Há uma arte de escrita de títulos nos jornais? Há.
O título designa, identifica, descreve e aponta para o conteúdo global do texto de que é porta-estandarte. O título tem de ter autonomia, tem de ser inteligível por si só e, ao mesmo tempo, instigar à leitura, criar a necessidade de ir buscar informação suplementar ao corpo da notícia.
A arte do título passa em grande medida pela arte de seleccionar palavras de modo certeiro. Para que isso possa acontecer, o jornalista não precisa de engolir o dicionário. Precisa, sim, de ter consciência de que o significado de uma palavra participa, na frase e no texto, de uma rede de combinatórias de significados, com prevalência das relações de parte-todo, geral-particular, equivalência, oposição, etc.
E deve também estar alerta, porque ao optar por uma simples palavra em detrimento de outra pode deixar escapar a sua visão pessoal da realidade. Veja-se este exemplo: «Menores beneficiam do descuido dos pais para verem filmes "impróprios"» (Destak, 30-05-07). Só podemos compreender este beneficiam se atendermos a que o jornalista adopta e (apoia) a perspectiva dos menores.

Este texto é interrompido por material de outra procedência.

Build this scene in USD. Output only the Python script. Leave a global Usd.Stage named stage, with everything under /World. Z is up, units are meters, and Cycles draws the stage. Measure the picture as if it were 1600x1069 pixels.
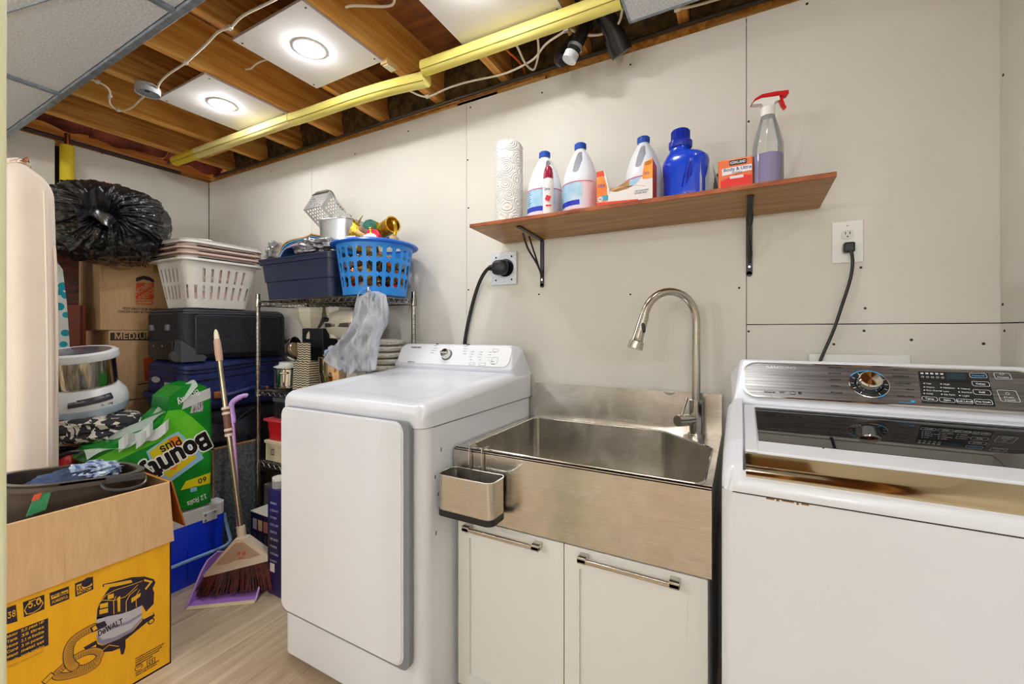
import math, random, numpy as np, trimesh, usdkit, meshkit
import manifold3d as m3
from pxr import Usd, UsdGeom, UsdLux, Gf, Sdf, Vt
from shapely.geometry import Polygon, box as sbox, Point
from shapely.ops import unary_union
from shapely import affinity

stage = Usd.Stage.CreateInMemory()
UsdGeom.SetStageUpAxis(stage, 'Z'); UsdGeom.SetStageMetersPerUnit(stage, 1.0)
UsdGeom.Xform.Define(stage, '/World'); UsdGeom.Scope.Define(stage, '/World/Looks')
# ---------------------------------------------------------------- camera, light, exposure
YAW = math.radians(28.4)
cam = UsdGeom.Camera.Define(stage, '/World/camera')
cam.CreateHorizontalApertureAttr(36.0); cam.CreateVerticalApertureAttr(36.0 * 1069 / 1600)
cam.CreateFocalLengthAttr(660 / 1600 * 36.0)
cam.CreateVerticalApertureOffsetAttr(-17.5 / 1600 * 36.0)
cam.CreateClippingRangeAttr(Gf.Vec2f(0.02, 100))
cam.CreateExposureAttr(1.5)
ca, sa = math.cos(YAW), math.sin(YAW)
cam.AddTransformOp().Set(Gf.Matrix4d(ca, sa, 0, 0, 0, 0, 1, 0, sa, -ca, 0, 0, 0, 0, 1.25, 1))
LAMP = 70.0        # radiance of the recessed lamps in the ceiling panels
FILL_GLOBE = 37.0      # added fill globes hung out of view behind the camera
FILL_HALL = 50.0        # and of the added fill lights in the ceiling behind the camera
dome = UsdLux.DomeLight.Define(stage, '/World/sky'); dome.CreateIntensityAttr(0.25); dome.CreateColorAttr(Gf.Vec3f(1.0, 0.97, 0.93))  # faint warm ambient dome added as fill; the basement sees no sky

# ---------------------------------------------------------------- helpers
A = np.array
def lin(c): return tuple(((x / 255) / 12.92 if x / 255 <= .04045 else ((x / 255 + .055) / 1.055) ** 2.4) for x in c)
_mats = {}
def mat(name, c, rough=.5, metal=0., spec=.5, **kw):
    if name in _mats: return _mats[name]
    _mats[name] = usdkit.material(stage, '/World/Looks/' + name, {'p': ('principled_bsdf', dict(base_color=lin(c), roughness=rough, metallic=metal, specular_ior_level=spec, **kw))}, [], surface='p.BSDF')
    return _mats[name]
def nmat(name, c1, c2, scale=8., st=(1, 1, 1), rough=.5, metal=0., bump=0., bscale=None, detail=4., lo=.35, hi=.65, spec=.5, dist=.002, distort=0., rot=(0, 0, 0), mid=None, **kw):
    """noise between two colours in object space, stretched by st, with a fine bump"""
    if name in _mats: return _mats[name]
    ramp = [(lo, lin(c1)), (hi, lin(c2))] if mid is None else [(lo, lin(c1)), ((lo + hi) / 2, lin(mid)), (hi, lin(c2))]
    n = {'tc': ('texture_coordinate', {}), 'mp': ('mapping', dict(scale=st, rotation=rot)), 'nz': ('noise_texture', dict(scale=scale, detail=detail, distortion=distort)),
         'rp': ('rgb_ramp', dict(ramp=ramp)), 'p': ('principled_bsdf', dict(roughness=rough, metallic=metal, specular_ior_level=spec, **kw))}
    l = [('tc.object', 'mp.vector'), ('mp.vector', 'nz.vector'), ('nz.fac', 'rp.fac'), ('rp.color', 'p.base_color')]
    if bump:
        n['nb'] = ('noise_texture', dict(scale=bscale or scale, detail=4.)); n['b'] = ('bump', dict(strength=bump, distance=dist))
        l += [('mp.vector', 'nb.vector'), ('nb.fac', 'b.height'), ('b.normal', 'p.normal')]
    _mats[name] = usdkit.material(stage, '/World/Looks/' + name, n, l, surface='p.BSDF')
    return _mats[name]
def emit(name, c, s):
    _mats[name] = usdkit.material(stage, '/World/Looks/' + name, {'e': ('emission', dict(color=c, strength=s))}, [], surface='e.emission')
    return _mats[name]
def bagfilm(name, c, clear, rough, scale):
    _mats[name] = usdkit.material(stage, '/World/Looks/' + name, {'tc': ('texture_coordinate', {}), 'mp': ('mapping', dict(scale=(1, 1, .28))), 'n': ('noise_texture', dict(scale=scale, detail=4., distortion=1.2)), 'b': ('bump', dict(strength=.9, distance=.012)), 'r': ('map_range', dict(from_min=.38, from_max=.62, to_min=1 - clear - .22, to_max=1 - clear + .22)), 't': ('transparent_bsdf', dict(color=(.97, .975, .985))), 'p': ('principled_bsdf', dict(base_color=lin(c), roughness=rough)), 'm': ('mix_closure', {})},
        [('tc.object', 'mp.vector'), ('mp.vector', 'n.vector'), ('n.fac', 'b.height'), ('b.normal', 'p.normal'), ('n.fac', 'r.value'), ('r.result', 'm.fac'), ('t.BSDF', 'm.closure1'), ('p.BSDF', 'm.closure2')], surface='m.closure')
    return _mats[name]
def film(name, c, clear=.5, rough=.2):
    """thin see-through plastic"""
    if name in _mats: return _mats[name]
    _mats[name] = usdkit.material(stage, '/World/Looks/' + name, {'t': ('transparent_bsdf', dict(color=(1, 1, 1))), 'p': ('principled_bsdf', dict(base_color=lin(c), roughness=rough)), 'm': ('mix_closure', dict(fac=1 - clear))},
                                  [('t.BSDF', 'm.closure1'), ('p.BSDF', 'm.closure2')], surface='m.closure')
    return _mats[name]

cat_ = lambda *m: trimesh.util.concatenate([x for q in m for x in (q if isinstance(q, (list, tuple)) else [q])])
def TM(man):
    m = man.to_mesh(); return trimesh.Trimesh(np.array(m.vert_properties)[:, :3], np.array(m.tri_verts), process=False)
def MF(tm):
    tm = tm.copy(); tm.merge_vertices(); tm.update_faces(tm.nondegenerate_faces())
    if tm.volume < 0: tm.invert()
    return m3.Manifold(m3.Mesh(np.asarray(tm.vertices, np.float32), np.asarray(tm.faces, np.uint32)))
def bx(x0, x1, y0, y1, z0, z1):
    b = trimesh.creation.box([abs(x1 - x0), abs(y1 - y0), abs(z1 - z0)]); b.apply_translation([(x0 + x1) / 2, (y0 + y1) / 2, (z0 + z1) / 2]); return b
def hull(pts): return trimesh.convex.convex_hull(A(pts, float))
def rb(x0, x1, y0, y1, z0, z1, r=.008, s=2):
    """box with rounded edges"""
    r = min(r, (x1 - x0) / 2 * .99, (y1 - y0) / 2 * .99, (z1 - z0) / 2 * .99)
    sp = trimesh.creation.icosphere(subdivisions=s, radius=r).vertices
    return hull(np.vstack([sp + [x, y, z] for x in (x0 + r, x1 - r) for y in (y0 + r, y1 - r) for z in (z0 + r, z1 - r)]))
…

Outra falha muito comum é a reprodução de palavras tal como elas foram usadas pelas fontes de informação, sem reparar sequer na estranheza da combinatória em que elas aparecem: «Erros de ortografia servem para "avaliar diferentes competências"» (Público, 29-05-07). Não leva muito tempo a pôr a nu o absurdo desta frase, assente nos «axiomas»: os erros ortográficos têm uma utilidade; os erros ortográficos são índices de competências.
Mas a regra mais básica é evitar escolher vocábulos de que não se conhece nem a forma nem o significado: «Amadora: Cemitério vai crescer 97% para aumentar exumações» (Diário Digital, 31-05-07). Quereria o jornalista dizer inumações?
A indicação 97% também tem que se lhe diga, mas fica para a próxima.